I usually start by putting on a record. Music always sets me in motion. My process changes depending on the materials I am working with, and I try to explore different surfaces and materials to keep me a bit off balance. But usually I begin with collage and acrylic paint and I start making marks and reacting to those marks etc…. I don’t believe in mistakes. Then I finish with oils.

4. Do you consider the viewer, when making your work?
I am the viewer. So I consider myself. I don’t think it is very healthy creatively for me to consider other people because then it becomes a matter of the mind, instead of a matter of the heart, which I am more interested in. The mind is always playing tricks on me and wanting to react to others, it’s more about fashion or fads, what’s hip and what’s hot, while the heart seems to me to be more eternal and timeless.

5. Name 3 artists that have inspired your work?
Gustav Klimt, Katsushika Hokusai Alberto Giacometti

6. Name 3 of your least favourite artists.
That’s hard because I never think of those artists if there work does nothing for me, I forget them very quickly. But some you can’t get away from like Damien Hirst and Lady Gaga… they demand attention but after some time with their work I always feel kind of empty and depressed.

7. What defines something as a work of art?
The viewer I suppose. Context is always so important to that question. Someone scratching his ass can be art in the right context. Is a beautiful sun setting art? Or is it art when someone says, isn’t that a beautiful sunset?…. I don’t know. I think the scientific answer is that its not art until there is some kind of self-awareness going on, the viewer.

8. In times of austerity, do you think art has a moral obligation to respond topically?

“The imagination is not a state; it is human existence itself” William Blake

I think Blake says it beautifully. Art is always responding topically no matter what “times” we think we are in. Art is here, hopefully as a reminder that the imagination is the most powerful, beautiful and potentially destructive human trait we have.

We can imagine just about anything and we are easily manipulated. Hopefully, Art opens up all potentials again and again.

9. Anytime, any place – which artist’s body would you most like to inhabit?
Bruce Lee

10. What is your favourite ‘ism’?
Taoism

11. What was the most intelligent thing that someone said or wrote about your work?

“By portraying the cycles of nature as a unifying link between contemporary and ancient cultures, Ibar successfully infuses a spirit into pop that speaks to our primal need for connection in the midst of a media-saturated culture.”

12. And the dumbest?
“Its all bullshit, the imagination doesn’t have influence on the physical world”

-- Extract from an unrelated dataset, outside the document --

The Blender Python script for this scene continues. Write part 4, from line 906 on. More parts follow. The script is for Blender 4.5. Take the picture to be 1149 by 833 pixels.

13. Which artists would you most like to rip off, sorry, I mean appropriate as a critique of originality and authorship?
Maurizio Cattelan

14. Do you care what your art costs? State your reasons!
Yes I care because I make a living selling it. I wish I could barter it all but we don’t live in that kind of a world yet.

15. If Moma and the Tate and the Pompidou wanted to acquire one of your works each, which would you want them to have?
“The Fortune Teller” for Moma, “Les Carte” for the Pompidou and “The young art critic” for the Tate

16. What’s next for you?
More shows, Morocco, Japan, New Orleans, China, India, and Brooklyn for some fine music.